How essential is it for council web managers to commission external testing with 'real' users before publishing their sites to the world? One leading UK council site - rated "four-star" in this year's "Better Connected" annual web review by the Society of IT Management (Socitm) - was launched with no usability testing at all, it was revealed yesterday.

The revelation came at an event hosted by Socitm on learning from Better Connected 2014.

Matt Johnson, digital communications manager at Sandwell Council, said Sandwell had looked into the possibility of user testing, but in the end decided to use other methods to improve usability. Nevertheless it had become one of just 32 authorities gaining a top four-star rating in this year's Socitm survey.

"I agree everyone should do user testing if they can, but for us time and cost was an issue", he told "We thought about doing it, and got quotes from suppliers at a few thousand pounds, but these are difficult times for budgets."

Sandwell's website was kept as clear and simple as possible, and uses responsive design so it can be accessed from mobile devices, adapting itself to the user's screen size, Johnson said.

The council developed and launched the design with no external testing by trying to put themselves in the shoes of customers at each stage of development, he said. His team also looked to copy styles and ideas from what they identified as best designs from elsewhere in local government - including a responsive site design by Liverpool City Council - as well as best designs from the private sector.

Another key is to respond quickly when problems with design are raisd after launch, Johnson said. When we went live with it, we got a lot of feedback: if people aren't happy, they are not shy in coming forward to us or on social media and saying things don't work, and we'll then fix it."

However he admitted user testing did have a value - though could also be run informally with family and friends. "Nothing beats seeing actual people sitting in front of a PC and doing it, there are massive things to learn. I showed it to my mum - and you couldn't have second-guessed what she would have done."

Stephen Parkinson, head of communications at Preston City Council - another council with a four-star website - said sometimes external user-testing was useful to show staff internally why change might be needed: and this can be done at low cost.

Parkinson played a video of a live user test of a kind that can be commissioned at low cost online. The test showed a user attempting to carry out a specified task of renewing a taxi licence, with running commentary.
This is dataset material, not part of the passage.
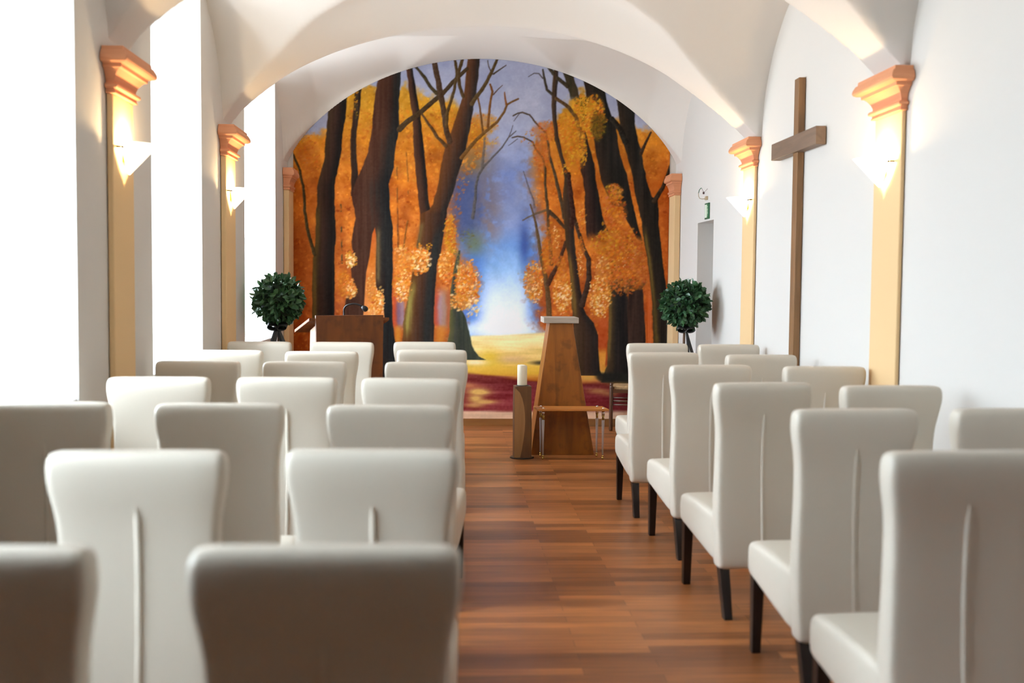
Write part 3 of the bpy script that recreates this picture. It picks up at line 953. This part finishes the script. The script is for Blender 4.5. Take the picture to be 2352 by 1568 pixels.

It showed the user found it easy to find the right general licensing area but then struggled to locate the renewal task, growing frustrated.

"People at the coalface sometimes struggle to grasp that changes need to be made, so we use user testing to show them why", Parkinson said. "Then we can show them and say you might not want to change it, but this is the reality." Each recorded test such as this cost just £25, he said.

Martin Greenwood, director of the Socitm Insight research programme, agreed that internal testing was not always reliable. "Using your own people is better than no user testing, but there is a bit of a perception sometimes that people in your organisation are a bit too close to your website, so they might be a bit more tolerant than some of the people out there."

Pictured: Sandwell council website home page.